O aumento do orçamento global para a defesa nos últimos anos tem criado boas oportunidades para as exportações brasileiras, mesmo com o Brasil ainda tendo um longo caminho a percorrer para chegar ao nível das potências da área.
Durante o governo do ex-presidente Jair Bolsonaro, sobre o qual havia uma grande expectativa no que diz respeito ao desenvolvimento da defesa, as exportações cresceram 21% na comparação com os quatro anos anteriores, com o setor atribuindo a melhora às políticas adotadas em 2016 pela gestão de Michel Temer.
A posse de Luiz Inácio Lula da Silva neste ano, em meio a relações estremecidas com as Forças Armadas, gerou certa desconfiança entre algumas pessoas sobre a importância que o novo presidente dará para a defesa. Analistas, no entanto, acreditam que Lula entende bem a importância do setor e deverá trabalhar de maneira bastante pragmática para desenvolvê-lo.
O especialista em defesa Lier Pires Ferreira, professor do Ibmec no Rio de Janeiro, não considera que a afinidade de Bolsonaro com os militares tenha ajudado a fomentar a indústria de defesa brasileira.
"As vendas externas do [avião] KC-390 não avançaram muito. O mesmo aconteceu com projetos estratégicos, como o submarino nuclear, o supersônico Gripen ou os projetos Sisfron e Proteger, que são projetos de grande envergadura, desenvolvidos pelo Exército Brasileiro", explicou em declarações à jornalista Melina Saad, da Sputnik Brasil.
Nos governos anteriores de Lula, muitos projetos de defesa deram passos importantes com o apoio do presidente, como é o caso do programa do submarino nuclear, desenvolvido no Complexo Naval de Itaguaí, litoral sul do estado do Rio de Janeiro. O projeto foi criado em 2008, durante o segundo mandato de Lula, que assinou acordo de transferência tecnológica com a França.
Para Ferreira, apesar da proximidade entre os militares e o ex-presidente e do distanciamento em relação a Lula, uma ponte está sendo construída, aos poucos, entre as Forças Armadas e seu atual comandante supremo, embora ainda haja uma forte desconfiança mútua.
"Tolamente, os militares veem Lula como subversivo, algo que ele nunca foi. Além disso, a proximidade do PT com as pautas identitárias, como a questão de gênero e a causa LGBTQIA+, provocam forte rejeição ao partido e ao presidente dentro das forças castrenses, algo que é ampliado pela polarização política dos últimos anos, fortemente ancorada no patriotismo oco, quase infantil, sem vinculação estratégica com as novas realidades globais. Trocando em miúdos, Lula não é comunista e a Terra não é plana."
O analista acredita que Lula, por sua vez, está disposto a superar as diferenças com os militares em prol da reindustrialização da defesa brasileira.
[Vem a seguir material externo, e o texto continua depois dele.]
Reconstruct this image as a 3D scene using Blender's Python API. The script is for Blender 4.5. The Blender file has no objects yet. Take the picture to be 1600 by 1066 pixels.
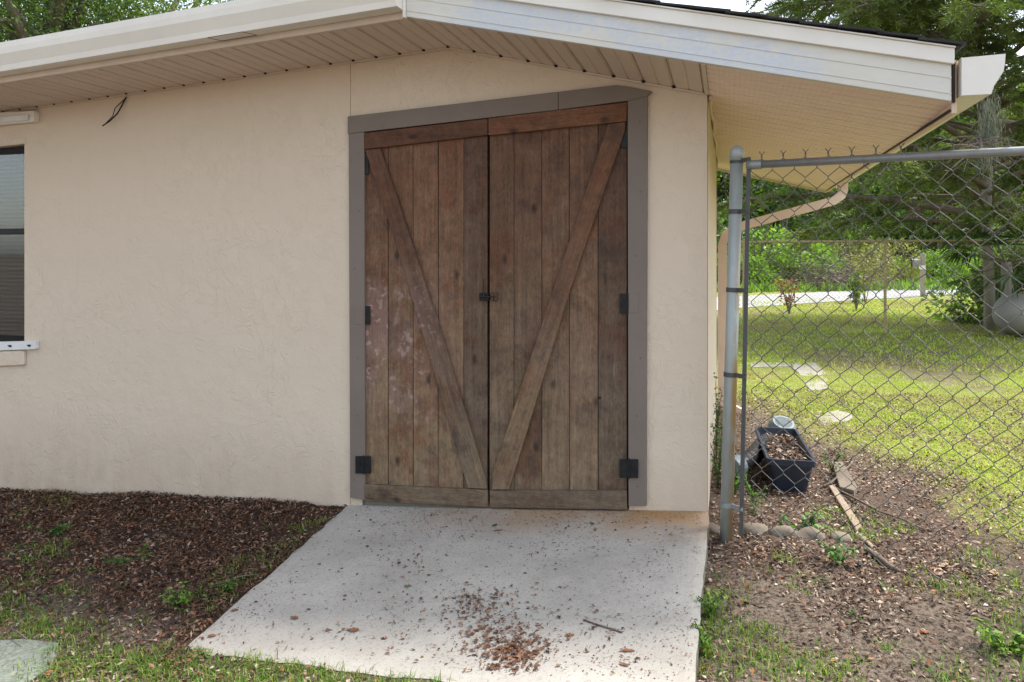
import bpy, bmesh, math, random
import numpy as np
from mathutils import Vector, Matrix
random.seed(7); RNG = np.random.default_rng(11)
S = bpy.context.scene
COL = S.collection
# ------------------------------------------------------------------ camera
CAMZ = 1.35; FPX = 1166.0; CX = 800.0; CY = 395.0; TH = math.radians(16.25)
ct, st = math.cos(TH), math.sin(TH)
cd = bpy.data.cameras.new('camera'); cam = bpy.data.objects.new('camera', cd); COL.objects.link(cam)
cam.location = (0, 0, CAMZ); cam.rotation_euler = (math.pi/2, 0, TH)
cd.sensor_width = 36; cd.lens = 36*FPX/1600; cd.shift_y = -(533-CY)/1600
cd.clip_start = 0.05; cd.clip_end = 3000
S.camera = cam
# ------------------------------------------------------------------ light
SUN_EL = math.radians(60); SUN_AZ = math.radians(58)      # azimuth measured from +Y towards +X
w = bpy.data.worlds.new("World"); S.world = w; w.use_nodes = True
wn = w.node_tree.nodes; wl = w.node_tree.links
bg = wn['Background']; sky = wn.new('ShaderNodeTexSky'); sky.sky_type = 'NISHITA'
sky.sun_disc = False; sky.sun_elevation = SUN_EL; sky.sun_rotation = SUN_AZ
sky.air_density = 1.0; sky.dust_density = 1.6; sky.ozone_density = 0.6
hs = wn.new('ShaderNodeHueSaturation'); hs.inputs['Saturation'].default_value = 0.5
wl.new(sky.outputs[0], hs.inputs['Color']); wl.new(hs.outputs[0], bg.inputs['Color'])
bg.inputs['Strength'].default_value = 0.15
sl = bpy.data.lights.new('sun', 'SUN'); so = bpy.data.objects.new('sun', sl); COL.objects.link(so)
sl.energy = 2.6; sl.angle = math.radians(12); sl.color = (1, 0.95, 0.87)
sd = Vector((math.sin(SUN_AZ)*math.cos(SUN_EL), math.cos(SUN_AZ)*math.cos(SUN_EL), math.sin(SUN_EL)))
so.rotation_euler = sd.to_track_quat('Z', 'Y').to_euler(); so.location = (6, 6, 20)
S.view_settings.view_transform = 'Standard'; S.view_settings.look = 'None'
S.view_settings.exposure = 1.6; S.view_settings.gamma = 1
try: S.view_settings.use_curve_mapping = False
except Exception: pass
S.render.engine = 'CYCLES'

# ------------------------------------------------------------------ pixel -> place
def ray(px, py):
    a = (px-CX)/FPX; b = (CY-py)/FPX
    return Vector((a*ct - st, a*st + ct, b))
def PY(px, py, Y):
    r = ray(px, py); t = Y/r.y; return Vector((r.x*t, Y, CAMZ + r.z*t))
def PD(px, py, d):
    r = ray(px, py); return Vector((r.x*d, r.y*d, CAMZ + r.z*d))
def PZ(px, py, z):
    r = ray(px, py); t = (z-CAMZ)/r.z; return Vector((r.x*t, r.y*t, z))

# ------------------------------------------------------------------ numpy noise
_P = RNG.random((256, 256))
def vnoise(x, y, s):
    x = np.asarray(x, float)/s + 1000.3; y = np.asarray(y, float)/s + 1000.7
    xi = np.floor(x).astype(int); yi = np.floor(y).astype(int); fx = x-xi; fy = y-yi
    fx = fx*fx*(3-2*fx); fy = fy*fy*(3-2*fy); m = 255
    a = _P[xi & m, yi & m]; b = _P[(xi+1) & m, yi & m]; c = _P[xi & m, (yi+1) & m]; d = _P[(xi+1) & m, (yi+1) & m]
    return (a*(1-fx)+b*fx)*(1-fy) + (c*(1-fx)+d*fx)*fy
def fbm(x, y, s, o=3):
    t = 0; A = 1; n = 0
    for k in range(o): t = t + A*vnoise(x+17*k, y-9*k, s/2**k); n += A; A *= .5
    return t/n
def sstep(a, b, x):
    t = np.clip((np.asarray(x, float)-a)/(b-a), 0, 1); return t*t*(3-2*t)

# slab corners (world)
SL_WL = (-2.135, 3.9, -.118); SL_WR = (-.100, 3.9, .042); SL_NL = (-2.085, 2.475, -.228); SL_NR = (-.112, 2.36, -.055)
def slab_z(x, y):
    u = (x+2.12)/2.02; v = (3.9-y)/1.45
    return (SL_WL[2]*(1-u)+SL_WR[2]*u)*(1-v) + (SL_NL[2]*(1-u)+SL_NR[2]*u)*v
def ground_z(x, y):
    x = np.asarray(x, float); y = np.asarray(y, float)
    base = np.interp(x, [-40, -9, -4.77, -3.2, -2.1, -0.1, 0.4, 60], [-.6, -.42, -.26, -.172, -.128, -.02, -.015, 0.0])
    back = sstep(4, 9, y)
    base = base*(1-.8*back)
    fr = np.clip(3.9-y, 0, 3.0)*.075
    n = (fbm(x, y, 1.3)-.5)*.05 + (fbm(x, y, .22, 3)-.5)*.035
    damp = 1-np.exp(-((x+1.1)/1.3)**4 - ((y-3.2)/1.1)**4)
    z = base - fr + n*(.35+.65*damp) + sstep(30, 120, y)*1.5
    ins = (x > -2.08) & (x < -.13) & (y > 2.5) & (y < 3.95)
    z = np.where(ins, z-.12, z)
    # (rim)
    # keep ground a little under the slab rim along its free edges
    rim = (x > -2.35) & (x < .12) & (y > 2.25) & (y < 3.9)
    fb = sstep(2.05, 2.38, y)*sstep(2.62, 2.5, y)*sstep(-2.5, -2.2, x)*sstep(-.78, -1.0, x)
    z = np.where(fb > 0, z*(1-fb)+np.maximum(z, slab_z(x, y)-.008)*fb, z)
    cap = slab_z(x, y) - np.where(x > -.2, .075, .008)
    z = np.where(rim, np.minimum(z, cap), z)
    return z
def gz(x, y): return float(ground_z(x, y))
def PG(px, py):
    z = 0.0
    for _ in range(12):
        p = PZ(px, py, z); z = gz(p.x, p.y)
    return PZ(px, py, z)

# ------------------------------------------------------------------ materials
def newmat(name):
    m = bpy.data.materials.new(name); m.use_nodes = True
    nt = m.node_tree; return m, nt, nt.nodes['Principled BSDF']
def N(nt, t, **k):
    n = nt.nodes.new(t)
    for a, b in k.items():
        if a in n.inputs.keys() if hasattr(n.inputs, 'keys') else False: n.inputs[a].default_value = b
        else: setattr(n, a, b)
    return n
def pos(nt, scale=(1, 1, 1), obj=False, rnd=False):
    if obj: src = nt.nodes.new('ShaderNodeTexCoord').outputs['Object']
    else: src = nt.nodes.new('ShaderNodeNewGeometry').outputs['Position']
    mp = nt.nodes.new('ShaderNodeMapping'); mp.inputs['Scale'].default_value = scale
    nt.links.new(src, mp.inputs['Vector'])
    if rnd:
        oi = nt.nodes.new('ShaderNodeObjectInfo'); mu = nt.nodes.new('ShaderNodeMath'); mu.operation = 'MULTIPLY'; mu.inputs[1].default_value = 90
        nt.links.new(oi.outputs['Random'], mu.inputs[0]); nt.links.new(mu.outputs[0], mp.inputs['Location'])
    return mp.outputs[0]
def noise(nt, vec, scale, detail=3, rough=.55, dist=0):
    n = nt.nodes.new('ShaderNodeTexNoise'); n.inputs['Scale'].default_value = scale; n.inputs['Detail'].default_value = detail
    n.inputs['Roughness'].default_value = rough; n.inputs['Distortion'].default_value = dist
    nt.links.new(vec, n.inputs['Vector']); return n.outputs['Fac']
def ramp(nt, fac, stops):
    r = nt.nodes.new('ShaderNodeValToRGB'); e = r.color_ramp.elements
    while len(e) < len(stops): e.new(0.5)
    for i, (p, c) in enumerate(stops):
        e[i].position = p; e[i].color = (c, c, c, 1) if isinstance(c, (int, float)) else (*c, 1)
    nt.links.new(fac, r.inputs[0]); return r.outputs['Color']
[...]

"Nosso desafio é superar a pecha de exportador de produtos primários pela qual nós somos conhecidos no mundo inteiro hoje. Eu diria que desde o século XVI. Nosso esforço é aumentar o valor agregado das exportações. A indústria da defesa é absolutamente fundamental", afirma.
A Embraer é considerada um dos raros casos de sucesso de uma empresa brasileira que tem produtos de alto valor agregado em pauta no mercado internacional. Outros projetos, como o blindado anfíbio Guarani, os submarinos convencionais, as fragatas da classe Tamandaré, os aviões supersônicos feitos em parceria com a Gripen e os sistemas Astro de lançamento de foguetes, também fazem parte da pauta de exportações brasileiras.
"Desideologizar as relações entre o Planalto e as Forças Armadas, tornar esse relacionamento mais institucional, para que sejam forças de Estado e não de governo, esse é um caminho fértil para que a indústria da defesa prospere no Brasil com reflexos positivos em todas as áreas da economia", completou Lier Pires Ferreira.
Seja em nome da estabilização ou do desenvolvimento da defesa, tanto o presidente brasileiro quanto os militares vêm empregando inúmeros esforços, nos últimos meses, na tentativa de apagar rusgas que poderiam, eventualmente, atrapalhar a normalidade institucional do país.
Na opinião do cientista político Eduardo Gomes, professor da Universidade Federal Fluminense (UFF), não só há um consenso entre as partes acerca da importância da dinamização da indústria de defesa como a interação civil-militar já deu resultado nas altas instâncias.
"Os resultados dependem agora de investimentos e de tempo. O que poderia ajudar, neste momento, seria um ministro da Defesa mais pragmático", declarou o professor ao analisar a relação entre governo e militares e sua influência sobre os rumos da indústria de defesa brasileira.
Para o especialista, a atual administração petista enxerga com bons olhos o setor da defesa e tem uma preocupação ampla com a reindustrialização do país como um todo, dentro dos padrões tecnológicos mais avançados.